Это отступление спровоцировано постановкой спектакля Важди Муавада «Пожары» в театре «Et Cetera». Им же написана пьеса, которая, как признается сам режиссер, явилась результатом встреч с самыми разными людьми, теми, добавим мы, кто пережил войну. Сам Важди не забыл своего изгнания и опыта человеческой боли и страдания. И вот на родине Льва Толстого, писавшего о «Войне и мире», ливанец, ставший канадцем, всей силой страстного сердца ставит спектакль с русскими актерами, чтобы заставить осознать, что современный мир пребывает в состоянии войны. Спектакль ≈ урок гражданскому самосознанию нашего общества, которое перестало откликаться и на чужую боль, и на свою. Нельзя отворачиваться от горя и страдания, которые переживают жертвы сегодняшней войны, где бы ни воевали: в России, Ливане, Сербии или в Абхазии, – кажется, говорит, точнее кричит, в своем спектакле режиссер.

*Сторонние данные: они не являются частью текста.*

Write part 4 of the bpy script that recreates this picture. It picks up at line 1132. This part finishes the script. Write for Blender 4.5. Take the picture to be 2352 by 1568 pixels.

Но помимо этого пафоса, предельно личного высказывания режиссер и драматург Важди Муавад бесстрастно размышляет о том, что же такое современная война и к каким последствиям она ведет. В этом спектакле, где необычным образом сочетаются эпос и журнализм, вечное и злободневное, во главу угла ставится судьба женщины, перенесшей ужасы гражданской войны в одной из арабских стран, эмигрировавшей с детьми в Европу и однажды замолчавшей. Умирая, она оставляет завещание своим взрослым детям: найти их отца и брата. И дети вынуждены повторить весь путь их матери по стране, пережившей ужасы гражданской войны, чтобы исполнить волю покойной. Они не знают той страшной правды, которая обнаружится при этой встрече. Мало того, что их отец ≈ насильник и зверь, изнасиловавший их мать, он ≈ их брат. Такой исход сюжета – ответ режиссера на то, что человек войны, ставший человеком мира, навсегда не только искалечен пережитой жестокостью, но попадает в капкан неразрешимых последствий. Война убивает родовое, то, на чем держится мир.

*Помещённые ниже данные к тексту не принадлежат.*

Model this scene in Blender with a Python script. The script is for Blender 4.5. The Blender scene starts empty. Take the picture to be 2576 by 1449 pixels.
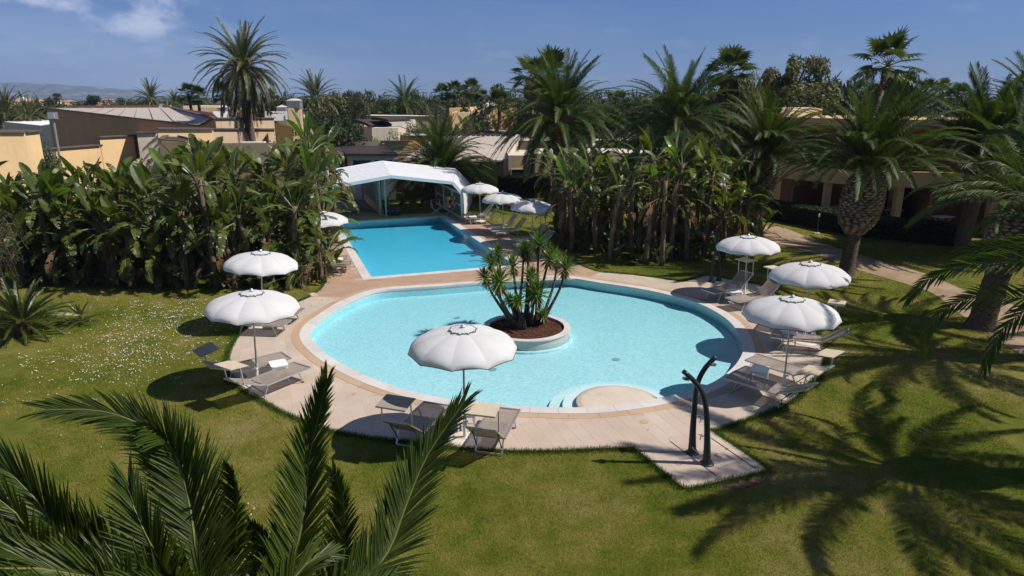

Спектакль «Пожары» при внешнем аскетизме, минимуме сценографических изысков отмечен изощренной формой, прежде всего потому, как искусно ведется игра со временем. Воспоминания матери Науль ≈ путешествие в прошлое, в котором оказываются ее взрослые дети Жанна и Симон. Такой прием позволяет создать эпический объем. Современный человек оказывается погруженным в другое время. Распутывая нить судьбы, дети, ставшие европейцами, вынуждены перенестись в средневековое время, в котором, правда, воюют не кинжалами и мечами, а самым совершенным оружием, способным за раз уничтожить школу, редакцию, лагерь беженцев.

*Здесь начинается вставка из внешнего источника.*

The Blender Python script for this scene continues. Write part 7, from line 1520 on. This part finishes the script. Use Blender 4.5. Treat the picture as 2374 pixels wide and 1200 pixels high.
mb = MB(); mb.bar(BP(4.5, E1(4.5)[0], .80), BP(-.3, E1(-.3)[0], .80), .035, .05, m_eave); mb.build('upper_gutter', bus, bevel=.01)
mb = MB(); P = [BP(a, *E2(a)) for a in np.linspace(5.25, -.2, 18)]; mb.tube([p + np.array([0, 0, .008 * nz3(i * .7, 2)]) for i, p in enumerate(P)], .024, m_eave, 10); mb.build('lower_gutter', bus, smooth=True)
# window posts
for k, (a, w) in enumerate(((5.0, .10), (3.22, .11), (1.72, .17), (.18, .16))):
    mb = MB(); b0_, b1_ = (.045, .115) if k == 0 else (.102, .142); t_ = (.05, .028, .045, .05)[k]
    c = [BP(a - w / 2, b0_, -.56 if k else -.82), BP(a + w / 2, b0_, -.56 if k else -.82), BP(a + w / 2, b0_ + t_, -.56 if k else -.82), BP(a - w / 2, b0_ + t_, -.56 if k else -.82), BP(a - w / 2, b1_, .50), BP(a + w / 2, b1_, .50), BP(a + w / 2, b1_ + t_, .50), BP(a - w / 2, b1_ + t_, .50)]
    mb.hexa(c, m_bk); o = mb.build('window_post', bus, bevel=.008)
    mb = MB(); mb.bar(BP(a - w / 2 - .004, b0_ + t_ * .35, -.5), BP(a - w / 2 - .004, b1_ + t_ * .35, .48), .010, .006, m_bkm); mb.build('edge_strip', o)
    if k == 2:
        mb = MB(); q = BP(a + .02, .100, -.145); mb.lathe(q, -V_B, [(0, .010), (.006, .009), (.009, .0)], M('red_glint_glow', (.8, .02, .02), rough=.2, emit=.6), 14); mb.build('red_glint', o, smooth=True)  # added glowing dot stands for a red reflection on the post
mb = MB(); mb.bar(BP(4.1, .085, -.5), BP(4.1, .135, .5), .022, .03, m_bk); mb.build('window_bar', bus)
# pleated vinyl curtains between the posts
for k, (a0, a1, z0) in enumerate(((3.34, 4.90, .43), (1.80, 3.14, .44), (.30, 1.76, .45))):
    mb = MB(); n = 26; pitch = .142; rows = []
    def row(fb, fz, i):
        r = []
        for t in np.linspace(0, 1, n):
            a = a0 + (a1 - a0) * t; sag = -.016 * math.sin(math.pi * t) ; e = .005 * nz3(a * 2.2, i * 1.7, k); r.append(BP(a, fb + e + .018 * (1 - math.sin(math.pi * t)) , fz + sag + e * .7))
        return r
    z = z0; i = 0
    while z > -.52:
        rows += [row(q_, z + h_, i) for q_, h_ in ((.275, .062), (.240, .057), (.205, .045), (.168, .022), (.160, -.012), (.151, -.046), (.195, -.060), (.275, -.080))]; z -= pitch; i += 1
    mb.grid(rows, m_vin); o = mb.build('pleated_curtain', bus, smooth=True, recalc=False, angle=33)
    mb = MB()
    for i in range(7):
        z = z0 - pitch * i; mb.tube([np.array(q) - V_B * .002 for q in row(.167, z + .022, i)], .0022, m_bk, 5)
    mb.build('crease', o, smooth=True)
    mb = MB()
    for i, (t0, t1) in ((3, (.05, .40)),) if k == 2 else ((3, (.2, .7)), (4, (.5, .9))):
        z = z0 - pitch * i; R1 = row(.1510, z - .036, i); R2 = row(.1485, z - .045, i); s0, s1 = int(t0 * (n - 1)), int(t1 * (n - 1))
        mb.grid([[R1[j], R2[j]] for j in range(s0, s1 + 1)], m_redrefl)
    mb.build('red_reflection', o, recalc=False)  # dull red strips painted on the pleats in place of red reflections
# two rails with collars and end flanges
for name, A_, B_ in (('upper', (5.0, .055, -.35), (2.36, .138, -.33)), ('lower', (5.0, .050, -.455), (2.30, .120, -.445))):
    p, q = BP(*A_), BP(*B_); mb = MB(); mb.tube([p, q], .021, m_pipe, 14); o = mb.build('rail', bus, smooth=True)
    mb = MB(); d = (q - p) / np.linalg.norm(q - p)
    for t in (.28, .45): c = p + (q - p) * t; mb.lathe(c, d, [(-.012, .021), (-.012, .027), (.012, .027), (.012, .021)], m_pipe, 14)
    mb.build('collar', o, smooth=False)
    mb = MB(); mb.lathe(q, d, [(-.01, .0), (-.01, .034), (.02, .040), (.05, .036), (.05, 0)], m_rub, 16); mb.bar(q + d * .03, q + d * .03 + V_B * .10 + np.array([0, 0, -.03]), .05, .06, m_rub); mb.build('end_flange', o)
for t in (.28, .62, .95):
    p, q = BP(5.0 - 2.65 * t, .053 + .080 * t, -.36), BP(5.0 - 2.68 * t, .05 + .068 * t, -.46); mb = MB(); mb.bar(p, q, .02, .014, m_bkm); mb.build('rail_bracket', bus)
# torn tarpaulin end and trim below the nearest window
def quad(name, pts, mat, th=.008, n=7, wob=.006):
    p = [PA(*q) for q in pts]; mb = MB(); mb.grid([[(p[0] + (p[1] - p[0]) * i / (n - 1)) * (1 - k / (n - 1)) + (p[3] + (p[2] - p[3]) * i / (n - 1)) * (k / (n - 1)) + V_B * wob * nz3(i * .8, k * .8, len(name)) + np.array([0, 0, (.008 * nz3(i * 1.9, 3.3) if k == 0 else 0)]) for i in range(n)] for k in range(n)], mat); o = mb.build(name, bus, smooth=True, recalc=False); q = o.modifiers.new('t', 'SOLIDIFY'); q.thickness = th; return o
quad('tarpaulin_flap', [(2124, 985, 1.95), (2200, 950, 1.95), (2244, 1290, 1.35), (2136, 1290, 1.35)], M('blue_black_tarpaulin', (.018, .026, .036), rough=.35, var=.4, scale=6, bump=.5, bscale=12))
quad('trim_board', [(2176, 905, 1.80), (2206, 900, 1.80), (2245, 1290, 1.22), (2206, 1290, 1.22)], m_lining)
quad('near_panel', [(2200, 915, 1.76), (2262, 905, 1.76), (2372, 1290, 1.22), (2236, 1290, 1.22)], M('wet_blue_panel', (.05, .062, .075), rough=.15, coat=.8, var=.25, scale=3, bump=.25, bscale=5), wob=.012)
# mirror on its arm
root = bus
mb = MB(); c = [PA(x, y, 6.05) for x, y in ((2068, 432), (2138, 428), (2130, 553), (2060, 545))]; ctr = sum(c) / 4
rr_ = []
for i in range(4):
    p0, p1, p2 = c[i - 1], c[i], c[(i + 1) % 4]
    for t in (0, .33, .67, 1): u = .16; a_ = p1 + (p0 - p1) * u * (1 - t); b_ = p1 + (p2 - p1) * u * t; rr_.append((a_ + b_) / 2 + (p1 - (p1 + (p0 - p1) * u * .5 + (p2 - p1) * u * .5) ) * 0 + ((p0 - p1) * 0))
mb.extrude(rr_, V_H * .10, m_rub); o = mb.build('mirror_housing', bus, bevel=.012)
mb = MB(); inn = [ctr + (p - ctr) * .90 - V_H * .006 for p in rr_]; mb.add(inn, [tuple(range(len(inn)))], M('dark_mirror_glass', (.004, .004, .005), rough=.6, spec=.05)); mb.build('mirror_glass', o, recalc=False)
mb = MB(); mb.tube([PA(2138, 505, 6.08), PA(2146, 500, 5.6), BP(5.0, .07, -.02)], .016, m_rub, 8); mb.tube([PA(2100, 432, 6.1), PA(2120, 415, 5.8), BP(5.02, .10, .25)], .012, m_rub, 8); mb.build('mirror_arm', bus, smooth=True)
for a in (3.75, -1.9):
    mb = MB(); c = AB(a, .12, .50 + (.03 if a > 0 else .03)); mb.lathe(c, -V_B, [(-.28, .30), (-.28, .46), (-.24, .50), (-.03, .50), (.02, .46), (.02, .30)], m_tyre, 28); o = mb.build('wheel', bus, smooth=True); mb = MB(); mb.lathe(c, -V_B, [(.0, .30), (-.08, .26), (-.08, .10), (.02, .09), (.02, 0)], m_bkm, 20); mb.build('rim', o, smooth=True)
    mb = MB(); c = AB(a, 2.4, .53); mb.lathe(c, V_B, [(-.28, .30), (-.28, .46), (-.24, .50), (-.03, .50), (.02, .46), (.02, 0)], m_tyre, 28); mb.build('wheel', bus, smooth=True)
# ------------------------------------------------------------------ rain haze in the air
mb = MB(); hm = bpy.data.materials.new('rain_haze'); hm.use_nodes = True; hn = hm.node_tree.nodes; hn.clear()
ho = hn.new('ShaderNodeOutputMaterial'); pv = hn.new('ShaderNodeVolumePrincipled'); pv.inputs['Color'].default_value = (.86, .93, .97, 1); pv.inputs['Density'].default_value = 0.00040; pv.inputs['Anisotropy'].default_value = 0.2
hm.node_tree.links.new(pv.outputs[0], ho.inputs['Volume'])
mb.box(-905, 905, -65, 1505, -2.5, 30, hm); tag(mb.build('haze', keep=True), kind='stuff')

Актеры театра «Et Cetera» смогли откликнуться на послание режиссера, впустить в себя боль. Это касается прежде всего женских актерских ролей. Сцена выступления на суде, в которой мать Науль ≈ Татьяна Владимирова ≈ свидетельствует о преступлениях, сыграна актрисой с тихой яростью. Ею передано состояние человека, пережившего черту отчаяния, побывавшего в аду и не сумевшего забыть об этом. И Марина Чуракова, играющая ту же Нуаль, только моложе, играет мужественную женщину с убеждениями, человека непоказного героизма, способного к самым отчаянным действиям с холодным умом. И Жанна Наталии Житковой ≈ роль, в которой актриса приобщает нас к внутреннему миру своей героини. Этот путь от простого к сложному, точнее, невыносимо сложному, есть осознание того, что она сама и ее брат, потеряв мать, в своем путешествии не обрели отца. Они узнали правду, с которой неизвестно как жить. Кажется, в истошном финальном крике Жанны слышится будущее молчание, то самое, в которое ушла их мать.